那須氏の家臣団のうちで、今や第一の実力者は大田原氏と大関氏である。二氏とも那須氏の支族ではない。地方の土豪から台頭してきた武士で、このころには経済力、軍事力も豊かになって那須氏宗家の思うままに頤使するわけにはいかなくなった。大田原氏は資胤の母の実家であり、資胤が宗家を継ぐことができたのも、大田原氏の陰の力があったわけである。大関氏は大田原氏とは兄弟の関係にある。美作守高増は名だたる武力家であった。真の家臣とすればこれほど頼みになる武将は他にないし、一歩誤れば恐るべき敵ともなりかねない。大田原氏も大関氏も資胤とは親戚ではあったが、両氏とも所領拡大の野望があった。世は下剋上の風潮が逆巻いている。謀略、殺戮、侵略、挑発等が横行している時代だから、資胤が疑心暗鬼を抱くのも当然だともいえるのである。
高増にしても資胤の陰謀を知った以上、己が除かれるのを拱手して待つことはない。生きるためにはむしろこちらから出て相手を打つしかない。いわゆる「誅伐に対する反逆権」(『日本の歴史』第十一巻)の行使なのである。これはなにも大関氏に限ったことではない。反逆権の行使が容認されたかどうかは別として、乱世に生きる多くの武士たちの選んだ道の一つであった。
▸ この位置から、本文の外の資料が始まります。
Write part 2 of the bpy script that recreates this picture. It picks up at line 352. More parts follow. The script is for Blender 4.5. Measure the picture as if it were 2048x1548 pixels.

『那須記』の記述の中でもう一つ注目されるのは、大関高増は自己の領内に動員令を下し、それに応じて土豪や野武士等が馳せ集ったということである。大関氏の軍事力は家臣団のほかに、農村の地侍を組織下に置いていたということがわかる。
(注)近世末期、大関増裕は農兵隊を組織している。
高増は伊王野城の会合で、上の庄の諸将の合意を得ると、直ちに常陸に赴き、佐竹の幕下に属し資胤と一合戦仕ると申入れた。佐竹義重は承諾し、家臣の東中務将監政義を指し向けることを約束した。
永禄九年(一五六六)八月二十四日、上那須勢は大関高増が主となり、芦野・稲沢・伊王野・金丸肥前等合せて三百余騎(この時上の庄の大関伯耆守・沼井摂津守・金丸下総守等は資胤方についた)をもって、川井を経て熊田(南那須町大字熊田)に陣した。宇都宮氏は五月女坂の敗戦以来、那須氏に恨を持っていたから、広綱は佐竹に加勢し一千余騎を出して那須氏攻略に参加した。佐竹勢は東将監政義を大将として、二千余騎をもって進撃した。茂木次郎義政の城を、ついで千本常陸守の居城を攻め落し、続ケ谷・織部を追い散らし烏山に迫った。そして神長の治部内山の会戦となったのである。那須勢は小勢ながら必死に戦った。戦いの最中に佐竹の家臣大金豊前守が那須氏に寝返った。上那須勢・宇都宮勢も後退し、佐竹勢利あらず、大将東将監は僅か二十余騎ほどになって、那須勢に包囲されてしまった。千本常陸守は東政義に降参を勧めたので、政義は那須の軍門に降った。以後この山を降参峯と称した。(『那須記』『那須家文書』『下野国誌』)
この戦いで意外にも上那須勢の戦意が燃え上がらず、脆くも後退してしまったのは、同じ上の庄にありながら、大関伯耆守・沼井摂津守・金丸下総守等が、「此度上庄引分テ、佐竹の幕下ニ属し申さん事叶まし、我等ハ御同心申かたし」(『那須記』)と言って、離反したことが、他の部将にも大きく響き、最初から足並が揃わなかったためであろう。
また宇都宮勢が一千余騎、佐竹勢が二千余騎と号しながら敗退したのは、その軍事力の大半が、臨時に動員された農兵で組織されたものではないだろうか。